[Begin SUPPLIED DATA]
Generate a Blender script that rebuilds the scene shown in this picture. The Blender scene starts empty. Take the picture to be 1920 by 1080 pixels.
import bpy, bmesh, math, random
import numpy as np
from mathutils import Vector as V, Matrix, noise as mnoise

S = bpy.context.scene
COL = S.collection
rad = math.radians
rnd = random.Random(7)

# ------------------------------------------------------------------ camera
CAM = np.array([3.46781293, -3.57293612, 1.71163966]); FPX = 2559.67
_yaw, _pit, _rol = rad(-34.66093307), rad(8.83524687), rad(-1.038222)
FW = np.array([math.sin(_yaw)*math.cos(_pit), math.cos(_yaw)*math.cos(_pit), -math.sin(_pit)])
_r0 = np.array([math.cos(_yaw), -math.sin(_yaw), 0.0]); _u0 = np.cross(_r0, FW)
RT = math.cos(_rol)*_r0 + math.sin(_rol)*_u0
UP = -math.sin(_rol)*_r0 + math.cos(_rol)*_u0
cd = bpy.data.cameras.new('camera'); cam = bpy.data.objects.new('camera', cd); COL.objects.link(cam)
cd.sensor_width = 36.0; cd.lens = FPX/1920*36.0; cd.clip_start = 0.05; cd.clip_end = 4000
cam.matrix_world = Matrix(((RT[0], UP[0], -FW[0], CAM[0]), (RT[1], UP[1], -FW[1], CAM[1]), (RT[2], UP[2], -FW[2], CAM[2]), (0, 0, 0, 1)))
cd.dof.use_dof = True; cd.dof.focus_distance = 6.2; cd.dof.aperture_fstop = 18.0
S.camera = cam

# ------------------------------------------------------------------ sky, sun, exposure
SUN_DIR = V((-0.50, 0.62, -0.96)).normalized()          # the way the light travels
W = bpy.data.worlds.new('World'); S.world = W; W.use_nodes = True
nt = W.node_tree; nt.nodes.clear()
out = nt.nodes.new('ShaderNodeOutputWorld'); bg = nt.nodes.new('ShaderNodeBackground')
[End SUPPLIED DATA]
> [EXERCISE]:
Reproduce verbatim only this range: the first line of the material through the line that contains "rnd = random.Random(7)", inclusive.

> [THE REPLY]:
Generate a Blender script that rebuilds the scene shown in this picture. The Blender scene starts empty. Take the picture to be 1920 by 1080 pixels.
import bpy, bmesh, math, random
import numpy as np
from mathutils import Vector as V, Matrix, noise as mnoise

S = bpy.context.scene
COL = S.collection
rad = math.radians
rnd = random.Random(7)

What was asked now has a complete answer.